* EXERCISE *
Copy every record exactly, and keep the pictures out.

* ENTRIES *
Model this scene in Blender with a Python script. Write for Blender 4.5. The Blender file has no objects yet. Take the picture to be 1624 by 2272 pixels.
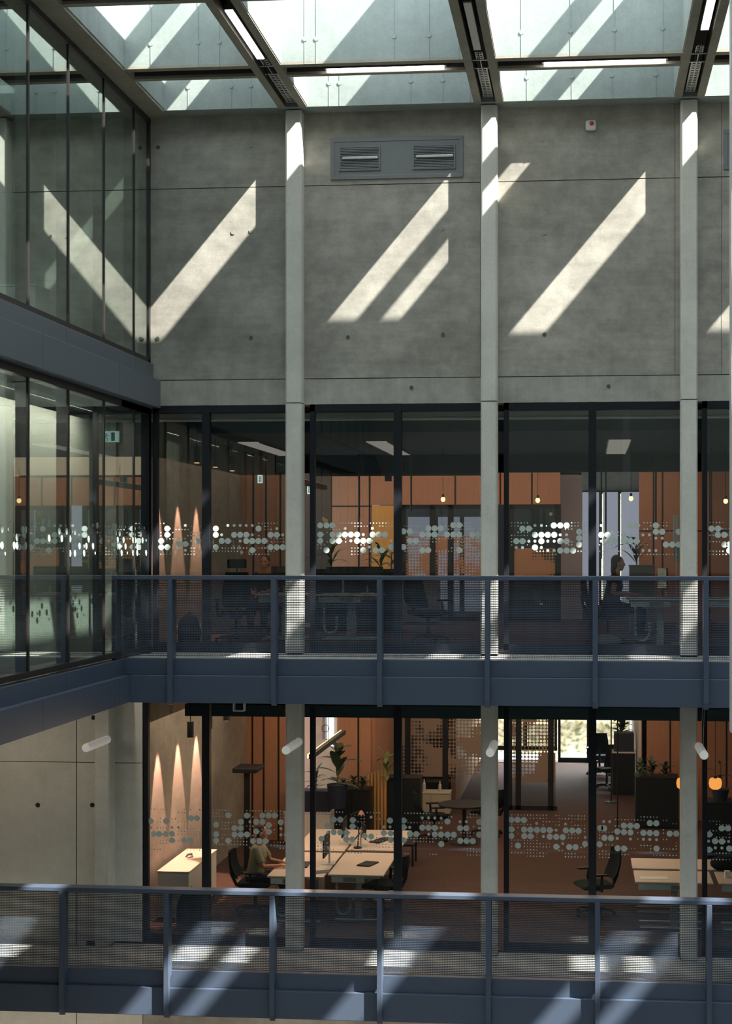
import bpy, bmesh, math, random
from mathutils import Vector, Matrix
random.seed(7)
SC = bpy.context.scene
COL = SC.collection
PI = math.pi
# ------------------------------------------------------------------ camera, sky, sun, exposure
F, CX, CY, TH, ZE = 3460.0, 976.0, 1221.0, math.atan(324 / 3460.0), 1.457
CT, ST = math.cos(TH), math.sin(TH)
def X(u, Y):
    k = (u - CX) / F
    return (k * Y * CT - Y * ST) / (CT + k * ST)
def dep(x, Y): return -x * ST + Y * CT
def Z(v, x, Y): return ZE - (v - CY) * dep(x, Y) / F
def YX(u, x):
    k = (u - CX) / F
    return x * (CT + k * ST) / (k * CT - ST)
def W(u, v, Y):
    x = X(u, Y)
    return x, Z(v, x, Y)
cam = bpy.data.cameras.new('camera')
co = bpy.data.objects.new('camera', cam); COL.objects.link(co)
co.location = (0, 0, ZE); co.rotation_euler = (PI / 2, 0, TH)
cam.lens = F / 2272 * 36; cam.sensor_width = 36; cam.sensor_fit = 'AUTO'
cam.shift_x = -(CX - 812) / 2272; cam.shift_y = (CY - 1136) / 2272
cam.clip_start = .05; cam.clip_end = 300
SC.camera = co
SC.view_settings.view_transform = 'Standard'
try: SC.view_settings.look = 'None'
except Exception: pass
SC.view_settings.exposure = 0.1
SC.view_settings.gamma = 1
SC.view_settings.use_curve_mapping = False
cy = SC.cycles
cy.max_bounces = 9; cy.diffuse_bounces = 6; cy.glossy_bounces = 4; cy.transmission_bounces = 4
cy.transparent_max_bounces = 24
cy.caustics_reflective = False; cy.caustics_refractive = False
cy.sample_clamp_indirect = 6.0
cy.use_denoising = True
try:
    cy.use_light_tree = True
except Exception: pass
wd = bpy.data.worlds.new('World'); SC.world = wd; wd.use_nodes = True
bg = wd.node_tree.nodes['Background']; bg.inputs[0].default_value = (.82, .93, 1.0, 1); bg.inputs[1].default_value = 3.9
SUN_A, SUN_B = 2.08, 2.45
def sun(name, d, e, col):
    l = bpy.data.lights.new(name, 'SUN'); l.energy = e; l.angle = math.radians(.55); l.color = col
    o = bpy.data.objects.new(name, l); COL.objects.link(o)
    o.rotation_euler = Vector(d).to_track_quat('-Z', 'Y').to_euler(); o.location = (20, -8, 25)
sun('sun', (-SUN_A, 1, -SUN_B), 18.5, (1, .97, .88))
def area(name, loc, d, sx, sy, e, col, spread=PI):
    l = bpy.data.lights.new(name, 'AREA'); l.shape = 'RECTANGLE'; l.size = sx; l.size_y = sy; l.energy = e; l.color = col; l.spread = spread
    o = bpy.data.objects.new(name, l); COL.objects.link(o); o.location = loc
    zz = -Vector(d).normalized(); xx = Vector((1, 0, 0)); xx = (xx - zz * xx.dot(zz)).normalized(); yy = zz.cross(xx)
    o.rotation_euler = Matrix((xx, yy, zz)).transposed().to_euler()
    return o
def spot(name, loc, d, e, ang, blend, col, r=.03):
    l = bpy.data.lights.new(name, 'SPOT'); l.energy = e; l.spot_size = ang; l.spot_blend = blend; l.color = col; l.shadow_soft_size = r
    o = bpy.data.objects.new(name, l); COL.objects.link(o); o.location = loc
    o.rotation_euler = Vector(d).to_track_quat('-Z', 'Y').to_euler()
    return o
def point(name, loc, e, col, r=.05):
    l = bpy.data.lights.new(name, 'POINT'); l.energy = e; l.color = col; l.shadow_soft_size = r
    o = bpy.data.objects.new(name, l); COL.objects.link(o); o.location = loc
    return o
WARM = (1, .68, .48)
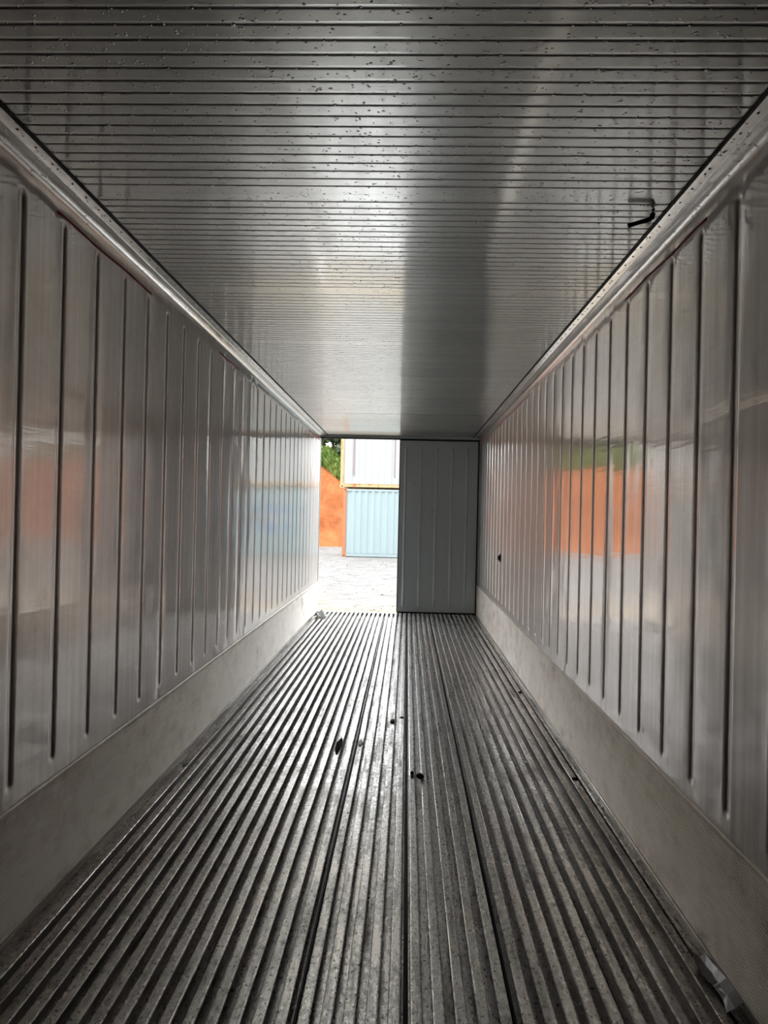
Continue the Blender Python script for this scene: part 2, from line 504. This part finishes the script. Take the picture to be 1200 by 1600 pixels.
# ---------------------------------------------------------------- bulkhead behind, header, closed door leaf
obj('wall_back', MB().box(-1.23, 1.23, Y0 - .08, Y0, -.16, H + .1).mesh('wall_back'), 'wall_steel', kind='structure',
    label='grey steel bulkhead closing the front end of the container', category='wall')
hd = obj('trim_4', MB().box(-1.23, 1.23, YD, YD + .10, 2.497, H + .10).mesh('trim_4'), 'door_steel', kind='structure',
         label='dark grey header beam over the door opening', category='trim')
obj('gasket', MB().box(-1.145, 1.145, YD - .012, YD + .03, 2.484, 2.499).mesh('gasket'), 'black_rubber', hd)
dr = empty('door_1', (1.13, YD + .02, 0), kind='structure', label='closed dark grey right door leaf with five vertical ribs', category='door')
x0, x1, z0, z1 = .008, 1.122, .002, 2.482
yb_ = YD + .02
cb = [.087, .309, .531, .753, .971]
us = sorted(set([x0, x1] + [c + o for c in cb for o in (-.030, -.024, -.018, -.012, -.006, 0, .006, .012, .018, .024, .030)]))
zz = [z0 + .012, .045] + [.06 + .008 * i for i in range(6)] + [.5, 1.0, 1.5, 2.0] + [2.36 + .008 * i for i in range(6)] + [2.43, z1 - .012]
def dfn(u, z):
    best = min(cb, key=lambda c: abs(c - u)); t = u - best
    dz = max(0, .10 - z, z - 2.36)
    r = sqrt(t * t + dz * dz)
    h = .016 * (1 - sstep(.005, .019, r))
    return (u - 1.13, -h, z)
obj('door_sheet', grid('door_sheet', us, zz, dfn, True, flip=False), 'door_steel', dr)
obj('door_core', MB().box(x0 - 1.13, x1 - 1.13, .001, .075, z0, z1).mesh('door_core'), 'door_steel', dr)
g = MB()
g.box(x0 - 1.142, x0 - 1.130, -.004, .07, z0, z1); g.box(x1 - 1.130, .030, -.004, .07, z0 - .03, z1 + .02)
g.box(x0 - 1.13, x1 - 1.13, -.004, .07, z1 - .006, z1 + .006); g.box(x0 - 1.13, x1 - 1.13, -.004, .07, z0 - .036, z0 + .012)
obj('door_gasket', g.mesh('door_gasket'), 'black_rubber', dr, label='black rubber door seal')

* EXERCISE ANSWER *
Model this scene in Blender with a Python script. Write for Blender 4.5. The Blender file has no objects yet. Take the picture to be 1624 by 2272 pixels.
import bpy, bmesh, math, random
from mathutils import Vector, Matrix
random.seed(7)
SC = bpy.context.scene
COL = SC.collection
PI = math.pi
# ------------------------------------------------------------------ camera, sky, sun, exposure
F, CX, CY, TH, ZE = 3460.0, 976.0, 1221.0, math.atan(324 / 3460.0), 1.457
CT, ST = math.cos(TH), math.sin(TH)
def X(u, Y):
    k = (u - CX) / F
    return (k * Y * CT - Y * ST) / (CT + k * ST)
def dep(x, Y): return -x * ST + Y * CT
def Z(v, x, Y): return ZE - (v - CY) * dep(x, Y) / F
def YX(u, x):
    k = (u - CX) / F
    return x * (CT + k * ST) / (k * CT - ST)
def W(u, v, Y):
    x = X(u, Y)
    return x, Z(v, x, Y)
cam = bpy.data.cameras.new('camera')
co = bpy.data.objects.new('camera', cam); COL.objects.link(co)
co.location = (0, 0, ZE); co.rotation_euler = (PI / 2, 0, TH)
cam.lens = F / 2272 * 36; cam.sensor_width = 36; cam.sensor_fit = 'AUTO'
cam.shift_x = -(CX - 812) / 2272; cam.shift_y = (CY - 1136) / 2272
cam.clip_start = .05; cam.clip_end = 300
SC.camera = co
SC.view_settings.view_transform = 'Standard'
try: SC.view_settings.look = 'None'
except Exception: pass
SC.view_settings.exposure = 0.1
SC.view_settings.gamma = 1
SC.view_settings.use_curve_mapping = False
cy = SC.cycles
cy.max_bounces = 9; cy.diffuse_bounces = 6; cy.glossy_bounces = 4; cy.transmission_bounces = 4
cy.transparent_max_bounces = 24
cy.caustics_reflective = False; cy.caustics_refractive = False
cy.sample_clamp_indirect = 6.0
cy.use_denoising = True
try:
    cy.use_light_tree = True
except Exception: pass
wd = bpy.data.worlds.new('World'); SC.world = wd; wd.use_nodes = True
bg = wd.node_tree.nodes['Background']; bg.inputs[0].default_value = (.82, .93, 1.0, 1); bg.inputs[1].default_value = 3.9
SUN_A, SUN_B = 2.08, 2.45
def sun(name, d, e, col):
    l = bpy.data.lights.new(name, 'SUN'); l.energy = e; l.angle = math.radians(.55); l.color = col
    o = bpy.data.objects.new(name, l); COL.objects.link(o)
    o.rotation_euler = Vector(d).to_track_quat('-Z', 'Y').to_euler(); o.location = (20, -8, 25)
sun('sun', (-SUN_A, 1, -SUN_B), 18.5, (1, .97, .88))
def area(name, loc, d, sx, sy, e, col, spread=PI):
    l = bpy.data.lights.new(name, 'AREA'); l.shape = 'RECTANGLE'; l.size = sx; l.size_y = sy; l.energy = e; l.color = col; l.spread = spread
    o = bpy.data.objects.new(name, l); COL.objects.link(o); o.location = loc
    zz = -Vector(d).normalized(); xx = Vector((1, 0, 0)); xx = (xx - zz * xx.dot(zz)).normalized(); yy = zz.cross(xx)
    o.rotation_euler = Matrix((xx, yy, zz)).transposed().to_euler()
    return o
def spot(name, loc, d, e, ang, blend, col, r=.03):
    l = bpy.data.lights.new(name, 'SPOT'); l.energy = e; l.spot_size = ang; l.spot_blend = blend; l.color = col; l.shadow_soft_size = r
    o = bpy.data.objects.new(name, l); COL.objects.link(o); o.location = loc
    o.rotation_euler = Vector(d).to_track_quat('-Z', 'Y').to_euler()
    return o
def point(name, loc, e, col, r=.05):
    l = bpy.data.lights.new(name, 'POINT'); l.energy = e; l.color = col; l.shadow_soft_size = r
    o = bpy.data.objects.new(name, l); COL.objects.link(o); o.location = loc
    return o
WARM = (1, .68, .48)
Continue the Blender Python script for this scene: part 2, from line 504. This part finishes the script. Take the picture to be 1200 by 1600 pixels.
# ---------------------------------------------------------------- bulkhead behind, header, closed door leaf
obj('wall_back', MB().box(-1.23, 1.23, Y0 - .08, Y0, -.16, H + .1).mesh('wall_back'), 'wall_steel', kind='structure',
    label='grey steel bulkhead closing the front end of the container', category='wall')
hd = obj('trim_4', MB().box(-1.23, 1.23, YD, YD + .10, 2.497, H + .10).mesh('trim_4'), 'door_steel', kind='structure',
         label='dark grey header beam over the door opening', category='trim')
obj('gasket', MB().box(-1.145, 1.145, YD - .012, YD + .03, 2.484, 2.499).mesh('gasket'), 'black_rubber', hd)
dr = empty('door_1', (1.13, YD + .02, 0), kind='structure', label='closed dark grey right door leaf with five vertical ribs', category='door')
x0, x1, z0, z1 = .008, 1.122, .002, 2.482
yb_ = YD + .02
cb = [.087, .309, .531, .753, .971]
us = sorted(set([x0, x1] + [c + o for c in cb for o in (-.030, -.024, -.018, -.012, -.006, 0, .006, .012, .018, .024, .030)]))
zz = [z0 + .012, .045] + [.06 + .008 * i for i in range(6)] + [.5, 1.0, 1.5, 2.0] + [2.36 + .008 * i for i in range(6)] + [2.43, z1 - .012]
def dfn(u, z):
    best = min(cb, key=lambda c: abs(c - u)); t = u - best
    dz = max(0, .10 - z, z - 2.36)
    r = sqrt(t * t + dz * dz)
    h = .016 * (1 - sstep(.005, .019, r))
    return (u - 1.13, -h, z)
obj('door_sheet', grid('door_sheet', us, zz, dfn, True, flip=False), 'door_steel', dr)
obj('door_core', MB().box(x0 - 1.13, x1 - 1.13, .001, .075, z0, z1).mesh('door_core'), 'door_steel', dr)
g = MB()
g.box(x0 - 1.142, x0 - 1.130, -.004, .07, z0, z1); g.box(x1 - 1.130, .030, -.004, .07, z0 - .03, z1 + .02)
g.box(x0 - 1.13, x1 - 1.13, -.004, .07, z1 - .006, z1 + .006); g.box(x0 - 1.13, x1 - 1.13, -.004, .07, z0 - .036, z0 + .012)
obj('door_gasket', g.mesh('door_gasket'), 'black_rubber', dr, label='black rubber door seal')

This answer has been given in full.